DS: American Pie 2 was largely about writing in the style of the first one. It’s not that hard to imitate—TV writers do it all day long. On American Pie 7 (“Book of Love,” coming out this October), it was more of a reboot, so the characters and style were far more original while keeping with the tone of the original. Obviously, it’s a balancing act. On Puss in Boots, I had to learn to write in Antonio Banderas’s voice, but I was also expanding on that character and bringing new information to the table so at the end of the day, I felt like I knew that cat better than the guys who created him. It just becomes your own.

JB: How did you approach the job of writing an updated version of Porky’s?

DS: Porky’s was an interesting rewrite because there had been so many drafts before me that completely missed the spirit and tone of the original movie. A lot of comedy writers just go for maximum laughs per page without any consideration of story, character, or logic. And what happens is the jokes aren’t funny because they’re so over-the-top, so removed from reality, that you don’t care. Maybe that kind of slipshod jokey writing works on “Disaster Movie,” but on teen comedies, it’s all about the emotion, fear, and insecurity of sex and out-of-control hormones. What I did was really weave together five or six character-based storylines and infuse it with emotion. You have to remember that in the original, there was anti-Semitism and an abusive alcoholic dad. We obviously updated those elements, but it had to be dramatic in moments. After my draft really tackled the character issues, brought the tone in keeping with the original, and fixed the logic problems, some jokes that didn’t work in previous drafts all the sudden were funny now.

JB: Where do you start from when writing comedy, characters or premise? And which plays a bigger role in comedy?

DS: It’s a little of both. I think comedy is all about character and if you create a hero we love, we’ll want to follow him anywhere. I’ve written comedies that have virtually no concept and they are some of my best scripts. But I think it’s a mistake to ignore concept altogether in choosing an idea to write. Not everyone can pull off “Clerks.” So sometimes a really clever idea is going to motivate you, but then you have to figure out how to populate it with a great character. I mean, if you want it to be good. If you’re writing “The Transformers”…

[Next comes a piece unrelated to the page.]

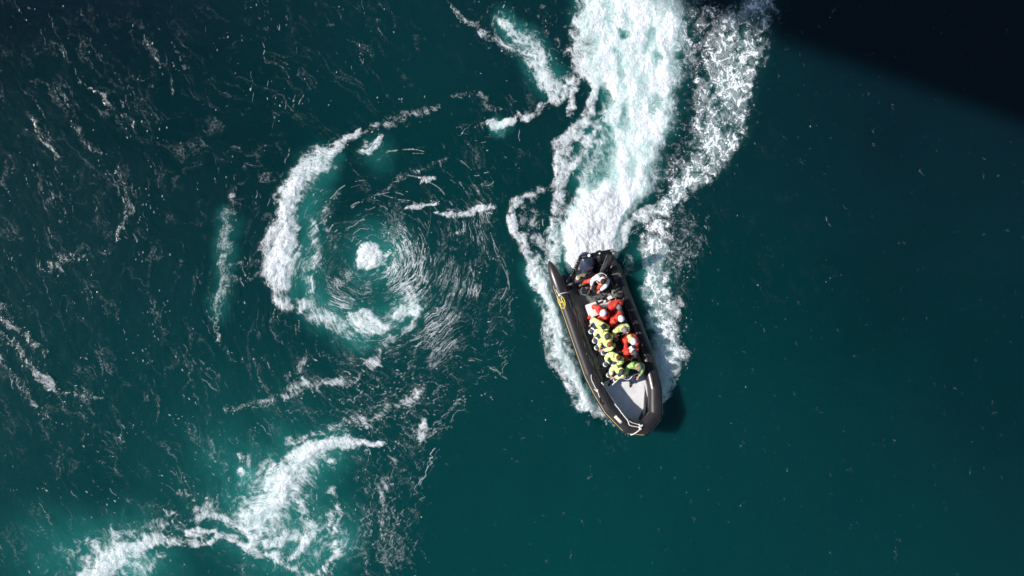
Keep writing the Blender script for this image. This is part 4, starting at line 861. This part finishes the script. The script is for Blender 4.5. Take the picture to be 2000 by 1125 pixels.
GROUP = 'people riding in the inflatable boat'
def human(label, head_px, face, jacket, legs, hat, hatm, lean=16, hood=None, yaw=0, pitch=35, lh=(-.20, .38, .16), rh=(.20, .38, .16), seat=.74, knees=((-.17, .40), (.17, .40)), feet=((-.17, .46), (.17, .46)), bands=False, strap=None, vest=None, side=0, gloves=False):
    # person frame: origin between the hips on the seat, +Y the way the body faces, +X the person's right, Z up (boat frame turned)
    th = R_(face) - HEAD - PI / 2
    Rz = Matrix.Rotation(th, 4, 'Z')
    ln = R_(lean)
    def T(x, y, z):                                  # torso frame -> person frame (bent forward at the hips, and sideways)
        z0 = z - .10; v = Vector((x + math.sin(R_(side)) * z0, y * math.cos(ln) + z0 * math.sin(ln), .10 + z0 * math.cos(ln) - y * math.sin(ln))); return v
    headc = T(0, .05, .74)
    hp = L(head_px[0], head_px[1], seat + headc.z)
    off = Rz.to_3x3() @ headc
    root = thing('person', label, 'person', BM @ Matrix.Translation((hp.x - off.x * 1.09, hp.y - off.y * 1.09, seat)) @ Rz @ Matrix.Diagonal((1.09, 1.09, 1.0, 1.0)), GROUP)
    floor = DK - seat + .07
    neck, nb = T(0, .01, .60), T(0, 0, .52)
    S = {-1: T(-.20, 0, .49), 1: T(.20, 0, .49)}
    J = {}
    for sd, tgt in ((-1, lh), (1, rh)):
        e, w = ik(S[sd], tgt, .29, .26, (sd * .8, -.35, -.6)); J[sd] = (e, w)
    K = {}
    for i, sd in enumerate((-1, 1)):
        kx, ky = knees[i]; fx, fy = feet[i]; kn = Vector((kx, ky, .10)); an = Vector((fx, fy, floor + .03)); K[sd] = (kn, an)
    # --- body: one skin from feet to fingertips and crown
    V, E_ = [], []
    def add(p, r, par=None):
        V.append((Vector(p), r)); i = len(V) - 1
        if par is not None: E_.append((par, i))
        return i
    pel = add((0, 0, .10), .12); wst = add(T(0, 0, .26), .115, pel); ch = add(T(0, 0, .44), .13, wst); nk = add(T(0, .005, .575), .058, ch)
    yw = R_(yaw); pt_ = R_(pitch)
    hd = (Matrix.Rotation(yw, 3, 'Z') @ Matrix.Rotation(-pt_, 3, 'X'))   # head frame: Y forward, Z crown
    hc = headc; Hp = lambda x, y, z: hc + hd @ Vector((x, y, z))
    jaw = add(Hp(0, .035, -.075), .052, nk); mid = add(Hp(0, .012, -.01), .082, jaw); crn = add(Hp(0, -.005, .055), .088, mid); add(Hp(0, -.005, .10), .05, crn)
    for sd in (-1, 1):
        e, w = J[sd]; s_ = add(S[sd], .060, ch); el = add(e, .044, s_); wr = add(w, .028, el)
        d = (w - e).normalized(); sidev = d.cross(Vector((0, 0, 1))).normalized(); dn = sidev.cross(d)
        if dn.z > 0: dn = -dn
        pm = add(w + d * .055, (.036, .020), wr)
        for f, (sp, ln_) in enumerate(((-.030, .070), (-.010, .080), (.010, .075), (.028, .060))):
            a = add(w + d * .095 + sidev * sp, .0105, pm); b = add(w + d * (.095 + ln_ * .5) + sidev * sp * 1.15 + dn * .012, .0095, a); add(w + d * (.095 + ln_ * .8) + sidev * sp * 1.15 + dn * .040, .008, b)
        t1 = add(w + d * .045 + sidev * (-.045 * sd) + dn * .012, .012, pm); add(w + d * .080 + sidev * (-.062 * sd) + dn * .028, .0095, t1)
        kn, an = K[sd]; hpv = add((sd * .09, .02, .09), .085, pel); k_ = add(kn, .058, hpv); m_ = add(kn.lerp(an, .35) + Vector((0, -.02, 0)), .052, k_); a_ = add(an, .038, m_)
        add(an + Vector((sd * .02, .13, -.045)), (.040, .028), a_)
    body = skin_mesh('body', V, E_, ['skin', 'eye'], root, 2)
    # the face, joined into the same body mesh: nose, brow, ears, eyes, lips
    bm = bmesh.new(); bm.from_mesh(body.data)
    add_ell(bm, Hp(0, .108, -.022), (.014, .022, .026), rot=hd, u=8, v=6)
    for sd in (-1, 1):
        add_ell(bm, Hp(sd * .090, .0, -.012), (.012, .024, .034), rot=hd, u=8, v=6); add_ell(bm, Hp(sd * .032, .090, .008), (.014, .010, .009), rot=hd, u=8, v=6, mi=1)
    add_ell(bm, Hp(0, .088, -.068), (.026, .010, .007), rot=hd, u=8, v=6, mi=0); bm.to_mesh(body.data); bm.free()
    for p in body.data.polygons: p.use_smooth = True
    # --- jacket
    V, E_ = [], []
    p0 = add((0, 0, .08), .185); w0 = add(T(0, .0, .25), .185, p0); c0 = add(T(0, .0, .42), .205, w0); n0 = add(T(0, 0, .555), .098, c0)
    for sd in (-1, 1):
        e, w = J[sd]; s_ = add(S[sd] + Vector((sd * .02, 0, 0)), .130, c0); u_ = add(Vector(S[sd]).lerp(e, .5) + Vector((sd * .02, 0, .008)), .105, s_); el = add(e, .096, u_); f_ = add(e.lerp(w, .55), .080, el); add(e.lerp(w, .95), .058, f_)
    jk = skin_mesh('jacket', V, E_, jacket, root, 2)
    # --- trousers and boots
    V, E_ = [], []
    p0 = add((0, .0, .08), .150)
    for sd in (-1, 1):
        kn, an = K[sd]; h_ = add((sd * .10, .05, .09), .125, p0); m_ = add(Vector((sd * .10, .05, .09)).lerp(kn, .55), .112, h_); k_ = add(kn, .100, m_); c_ = add(kn.lerp(an, .4) + Vector((0, -.02, 0)), .084, k_); add(an + Vector((0, 0, .05)), .056, c_)
    tr = skin_mesh('trousers', V, E_, legs, root, 2)
    for sd in (-1, 1):
        kn, an = K[sd]; bm = bmesh.new(); add_tube(bm, [an + Vector((0, 0, .10)), an + Vector((0, .0, .02)), an + Vector((0, .01, -.05))], [.056, .054, .05], 12)
        add_ell(bm, an + Vector((sd * .01, .085, -.048)), (.052, .125, .045)); obj('boot', bm, 'boot', root)
    def ring(a, b, t, r, par, w=.045, m='band', nm='reflective_band'):
        a, b = Vector(a), Vector(b); d = (b - a).normalized(); c = a.lerp(b, t); bm = bmesh.new(); add_tube(bm, [c - d * w / 2, c - d * w * .3, c + d * w * .3, c + d * w / 2], [r * .93, r, r, r * .93], 14); return obj(nm, bm, m, par)
    if bands:
        for sd in (-1, 1):
            kn, an = K[sd]; e, w = J[sd]
            ring(kn, an + Vector((0, -.02, 0)), .12, .099, tr, .055); ring((sd * .10, .05, .09), kn, .72, .108, tr, .05); ring(e, w, .45, .086, jk, .05)
        pass
    if gloves:
        for sd in (-1, 1):
            e, w = J[sd]; d = (w - e).normalized(); bm = bmesh.new(); add_ell(bm, w + d * .05, (.045, .045, .06)); obj('glove', bm, 'blackm', root)
    # --- collar or hood round the neck
    hm = hood or jacket; bm = bmesh.new(); big = 1.35 if hood else 1.0
    pts = [T(.098 * math.sin(R_(a)), -.098 * math.cos(R_(a)) * 1.0 + .03, .565 + .02 * math.cos(R_(a))) for a in range(-150, 151, 20)]
    rr = [(.022 + .032 * big * max(0, math.cos(R_(a) * .6)) ** 1.5) for a in range(-150, 151, 20)]
    add_tube(bm, pts, rr, 10)
    if hood: add_ell(bm, T(0, -.13, .53), (.11, .075, .075), rot=(ln * -1, 0, 0))
    obj('hood' if hood else 'collar', bm, hm, jk)
    # --- hat or hair
    bm = bmesh.new(); qm = hd
    if hat == 'helmet':
        add_ell(bm, Hp(0, -.008, .030), (.125, .143, .118), rot=qm, u=24, v=16, cut=-.25); add_tube(bm, [Hp(.126 * math.cos(R_(a)), -.008 + .144 * math.sin(R_(a)), .004) for a in range(0, 360, 15)], .010, 6, close=True, cap=False)
    elif hat == 'cap':
        add_ell(bm, Hp(0, -.008, .035), (.108, .122, .098), rot=qm, u=24, v=14, cut=-.12)
        add_ell(bm, Hp(0, .125, .030), (.082, .075, .012), rot=qm, u=16, v=8); add_ell(bm, Hp(0, -.008, .132), (.012, .012, .008), rot=qm, u=8, v=6)
    elif hat == 'beanie':
        add_ell(bm, Hp(0, -.012, .038), (.106, .118, .105), rot=qm, u=24, v=14, cut=-.2); add_tube(bm, [Hp(.107 * math.cos(R_(a)), -.012 + .119 * math.sin(R_(a)), .020) for a in range(0, 360, 15)], .017, 8, close=True, cap=False)
    else:
        add_ell(bm, Hp(0, -.020, .025), (.100, .112, .104), rot=qm, u=28, v=20, cut=-.55)
        for v in bm.verts:
            k = h2(np.array([int(v.co.x * 997)]), np.array([int(v.co.y * 991 + v.co.z * 983)]), 3)[0]; v.co += (v.co - Vector(Hp(0, -.02, .02))).normalized() * .011 * (k - .4)
        for k in range(26):
            a = random.uniform(0, 2 * PI); z = random.uniform(.2, 1); s_ = math.sqrt(1 - z * z); p = Vector((.1 * s_ * math.cos(a), -.02 + .112 * s_ * math.sin(a), .025 + .104 * z)); add_ell(bm, Hp(*p), (.022, .030, .014), rot=qm @ Matrix.Rotation(a, 3, 'Z'), u=8, v=5)
    ht = obj('hair' if hat == 'hair' else hat, bm, hatm, root, sharp=60)
    if hat != 'hair':
        bm = bmesh.new(); add_tube(bm, [Hp(.088 * math.cos(R_(a)), -.01 + .098 * math.sin(R_(a)), -.025 - .02 * abs(math.sin(R_(a)))) for a in range(170, 371, 20)], .020, 8); obj('hair', bm, 'hair_black', root)
    if strap:
        bm = bmesh.new(); add_tube(bm, [Hp(.118 * math.cos(R_(a)), -.008 + .135 * math.sin(R_(a)), .0) for a in range(0, 360, 15)], .013, 6, close=True, cap=False); obj('strap', bm, strap, ht)
    if vest:
        V, E_ = [], []
        p0 = add(T(0, 0, .18), .20); c0 = add(T(0, 0, .36), .222, p0); c1 = add(T(0, 0, .48), .18, c0)
        for sd in (-1, 1): add(T(sd * .12, 0, .52), .07, c1)
        skin_mesh('life_vest', V, E_, vest, root, 2)
        bm = bmesh.new()
        for z_ in (.28, .40): add_tube(bm, [T(.225 * math.cos(R_(a)), .22 * math.sin(R_(a)), z_) for a in range(0, 360, 20)], .012, 6, close=True, cap=False)
        obj('vest_strap', bm, 'band', root)
    return root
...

JB: What advice do you have for writers working on that first spec comedy?

Make shit happen. Too many comedy specs are all about dialogue. Character is revealed through action not sitting around talking about why hot girls don’t appreciate you and your bong-smoking friends. The irony of “Slackers” was that the heroes were out there pulling incredible scams that took a lot more effort than just doing the original work they were trying to avoid. The producers kept trying to change the title because the characters weren’t slackers at all, but I couldn’t write a script about guys literally just sitting around doing nothing. It would bore me to death.